- [WHAT YOU HAVE TO DO]:
Exactly as written, retype the listing below, omitting the pictures.

****************

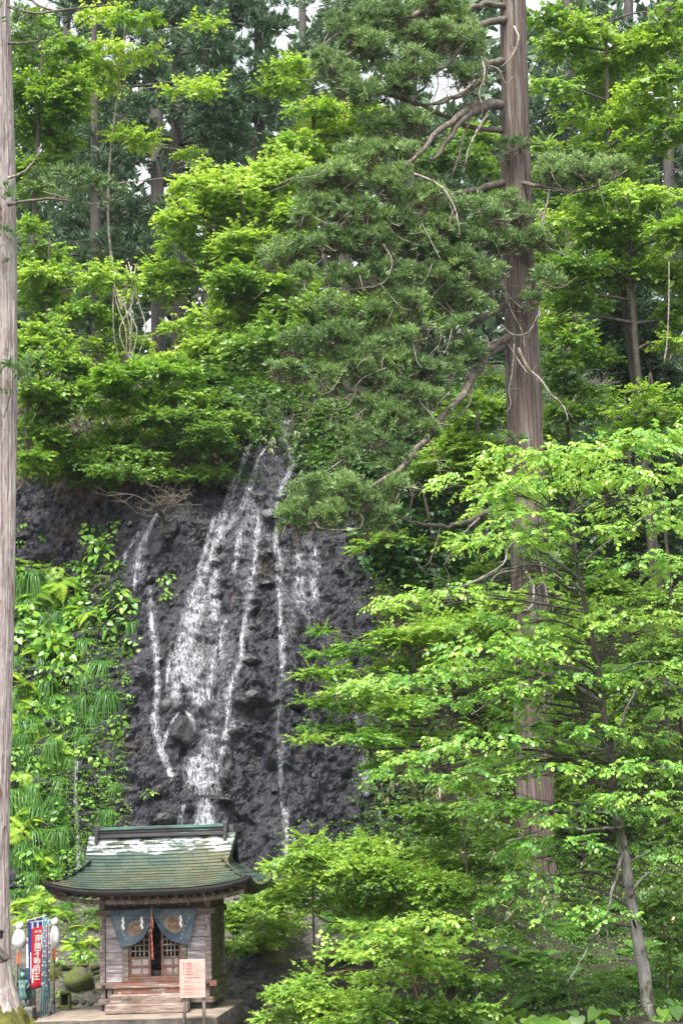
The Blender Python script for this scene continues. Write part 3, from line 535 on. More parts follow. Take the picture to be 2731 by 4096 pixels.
for x_ in (-1.02, -.62, .60, 1.03):
    m = MB(); m.lathe([(.034, 0), (.036, .006), (.032, .022), (.018, .034), (.006, .038)], 14); v = m.v[0]; m.v[0] = np.stack([v[:, 0], -v[:, 2], v[:, 1]], 1) + np.array([x_, -.066, .468]); part('boss', m, MT['black'], smooth=True)
m = MB(); m.lathe([(.034, 0), (.036, .006), (.032, .022), (.018, .034), (.006, .038)], 14); v = m.v[0]; m.v[0] = np.stack([v[:, 2], v[:, 0], v[:, 1]], 1) + np.array([HW + .056, .16, .468]); part('boss', m, MT['black'], smooth=True)
for x0, y0 in ((-1.10, -.03), (.995, -.03), (-1.10, D - .09), (.995, D - .09)): bx('post', (x0, y0, .527), (x0 + .11, y0 + .11, 2.30), MT['wood'], e=.012)
bx('door_post', (-.655, -.025, .527), (-.53, .07, 1.80), MT['wood']); bx('door_post', (.50, -.025, .527), (.62, .07, 1.80), MT['wood'])
zz = [.527, .70, .875, 1.10, 1.365, 1.62, 1.80]
for (x0, x1) in ((-.988, -.657), (.622, .993)):
    for k in range(6): bx('wall_plank', (x0, .012 + .003 * (k % 2), zz[k] + .002), (x1, .045, zz[k + 1] - .004), MT['planks'], e=.006)
zz2 = [.527, .80, 1.08, 1.36, 1.64, 1.92, 2.1, 2.3]
for s_ in (-1, 1):
    for k in range(7): bx('side_plank', (s_ * 1.05 - .02, .083, zz2[k] + .002), (s_ * 1.05 + .02 + .003 * (k % 2), D - .092, zz2[k + 1] - .004), MT['mosswood'] if s_ > 0 else MT['wood'])
bx('back_wall', (-.985, D - .05, .527), (.985, D - .01, 2.3), MT['wood'])
bx('interior_floor', (-.98, .10, .53), (.98, D - .06, .56), MT['inside']); bx('altar_step', (-.16, .30, .562), (.16, .60, .72), MT['underwood'])
bx('head_beam', (-HW - .075, -.06, 1.802), (HW + .09, .05, 1.925), MT['woodh'], e=.012)
for s_ in (-1, 1): bx('side_head_beam', (s_ * HW - .05, .052, 1.802), (s_ * HW + .05, D + .05, 1.925), MT['mosswood'] if s_ > 0 else MT['woodh'])
for x0, x1 in ((-.985, -.6), (-.5, -.07), (.05, .48), (.58, .99)): bx('frieze_panel', (x0, .01, 1.927), (x1, .04, 2.28), MT['friezewood'])
for x0 in (-.598, -.068, .482): bx('frieze_strut', (x0, -.02, 1.927), (x0 + .096, .05, 2.28), MT['friezewood'])
bx('wall_plate', (-HW - .1, -.05, 2.165), (HW + .1, .006, 2.245), MT['underwood'])
rs = np.random.default_rng(8)
for (x_, z_, h, w_) in ((-.60, 1.98, .14, .035), (-.18, 2.0, .13, .03), (-.12, 2.04, .08, .02), (.37, 2.0, .12, .03), (.55, 2.02, .12, .028), (.66, 1.97, .17, .035), (-.41, 1.99, .09, .035), (-.78, 2.0, .05, .05), (1.0, 2.0, .15, .035), (-1.07, 1.6, .13, .03), (-1.065, 1.28, .12, .03), (-1.07, 1.12, .12, .034), (-.93, 1.37, .1, .03), (1.02, 1.60, .18, .03), (1.01, 1.38, .10, .05), (1.0, 1.16, .08, .03), (.06, 2.0, .12, .09), (1.06, 1.42, .16, .025), (.74, 1.86, .03, .07)):
    yy = -.064 if 1.8 <= z_ <= 1.92 else (-.024 if z_ > 1.9 else -.034) if (abs(x_) > .995 or z_ > 1.9) else .005
    if z_ > 1.9 and not any(a <= x_ <= a + .096 for a in (-.598, -.068, .482)) and abs(x_) < .995: yy = .006
    m = MB().box((x_ - w_ / 2, yy - .003, z_), (x_ + w_ / 2, yy, z_ + h)); pap = part('paper_slip', m, MT['oldpaper'])
    m = MB()
    for q in range(int(h / .022)): m.box((x_ - w_ * .32 * rs.uniform(.5, 1), yy - .0045, z_ + .008 + q * .022), (x_ + w_ * .32 * rs.uniform(.5, 1), yy - .0032, z_ + .008 + q * .022 + rs.uniform(.008, .016)))
    if m.v: part('writing', m, MT['inkblack'], pap)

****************

- [ANSWER IN FULL]:
The Blender Python script for this scene continues. Write part 3, from line 535 on. More parts follow. Take the picture to be 2731 by 4096 pixels.
for x_ in (-1.02, -.62, .60, 1.03):
    m = MB(); m.lathe([(.034, 0), (.036, .006), (.032, .022), (.018, .034), (.006, .038)], 14); v = m.v[0]; m.v[0] = np.stack([v[:, 0], -v[:, 2], v[:, 1]], 1) + np.array([x_, -.066, .468]); part('boss', m, MT['black'], smooth=True)
m = MB(); m.lathe([(.034, 0), (.036, .006), (.032, .022), (.018, .034), (.006, .038)], 14); v = m.v[0]; m.v[0] = np.stack([v[:, 2], v[:, 0], v[:, 1]], 1) + np.array([HW + .056, .16, .468]); part('boss', m, MT['black'], smooth=True)
for x0, y0 in ((-1.10, -.03), (.995, -.03), (-1.10, D - .09), (.995, D - .09)): bx('post', (x0, y0, .527), (x0 + .11, y0 + .11, 2.30), MT['wood'], e=.012)
bx('door_post', (-.655, -.025, .527), (-.53, .07, 1.80), MT['wood']); bx('door_post', (.50, -.025, .527), (.62, .07, 1.80), MT['wood'])
zz = [.527, .70, .875, 1.10, 1.365, 1.62, 1.80]
for (x0, x1) in ((-.988, -.657), (.622, .993)):
    for k in range(6): bx('wall_plank', (x0, .012 + .003 * (k % 2), zz[k] + .002), (x1, .045, zz[k + 1] - .004), MT['planks'], e=.006)
zz2 = [.527, .80, 1.08, 1.36, 1.64, 1.92, 2.1, 2.3]
for s_ in (-1, 1):
    for k in range(7): bx('side_plank', (s_ * 1.05 - .02, .083, zz2[k] + .002), (s_ * 1.05 + .02 + .003 * (k % 2), D - .092, zz2[k + 1] - .004), MT['mosswood'] if s_ > 0 else MT['wood'])
bx('back_wall', (-.985, D - .05, .527), (.985, D - .01, 2.3), MT['wood'])
bx('interior_floor', (-.98, .10, .53), (.98, D - .06, .56), MT['inside']); bx('altar_step', (-.16, .30, .562), (.16, .60, .72), MT['underwood'])
bx('head_beam', (-HW - .075, -.06, 1.802), (HW + .09, .05, 1.925), MT['woodh'], e=.012)
for s_ in (-1, 1): bx('side_head_beam', (s_ * HW - .05, .052, 1.802), (s_ * HW + .05, D + .05, 1.925), MT['mosswood'] if s_ > 0 else MT['woodh'])
for x0, x1 in ((-.985, -.6), (-.5, -.07), (.05, .48), (.58, .99)): bx('frieze_panel', (x0, .01, 1.927), (x1, .04, 2.28), MT['friezewood'])
for x0 in (-.598, -.068, .482): bx('frieze_strut', (x0, -.02, 1.927), (x0 + .096, .05, 2.28), MT['friezewood'])
bx('wall_plate', (-HW - .1, -.05, 2.165), (HW + .1, .006, 2.245), MT['underwood'])
rs = np.random.default_rng(8)
for (x_, z_, h, w_) in ((-.60, 1.98, .14, .035), (-.18, 2.0, .13, .03), (-.12, 2.04, .08, .02), (.37, 2.0, .12, .03), (.55, 2.02, .12, .028), (.66, 1.97, .17, .035), (-.41, 1.99, .09, .035), (-.78, 2.0, .05, .05), (1.0, 2.0, .15, .035), (-1.07, 1.6, .13, .03), (-1.065, 1.28, .12, .03), (-1.07, 1.12, .12, .034), (-.93, 1.37, .1, .03), (1.02, 1.60, .18, .03), (1.01, 1.38, .10, .05), (1.0, 1.16, .08, .03), (.06, 2.0, .12, .09), (1.06, 1.42, .16, .025), (.74, 1.86, .03, .07)):
    yy = -.064 if 1.8 <= z_ <= 1.92 else (-.024 if z_ > 1.9 else -.034) if (abs(x_) > .995 or z_ > 1.9) else .005
    if z_ > 1.9 and not any(a <= x_ <= a + .096 for a in (-.598, -.068, .482)) and abs(x_) < .995: yy = .006
    m = MB().box((x_ - w_ / 2, yy - .003, z_), (x_ + w_ / 2, yy, z_ + h)); pap = part('paper_slip', m, MT['oldpaper'])
    m = MB()
    for q in range(int(h / .022)): m.box((x_ - w_ * .32 * rs.uniform(.5, 1), yy - .0045, z_ + .008 + q * .022), (x_ + w_ * .32 * rs.uniform(.5, 1), yy - .0032, z_ + .008 + q * .022 + rs.uniform(.008, .016)))
    if m.v: part('writing', m, MT['inkblack'], pap)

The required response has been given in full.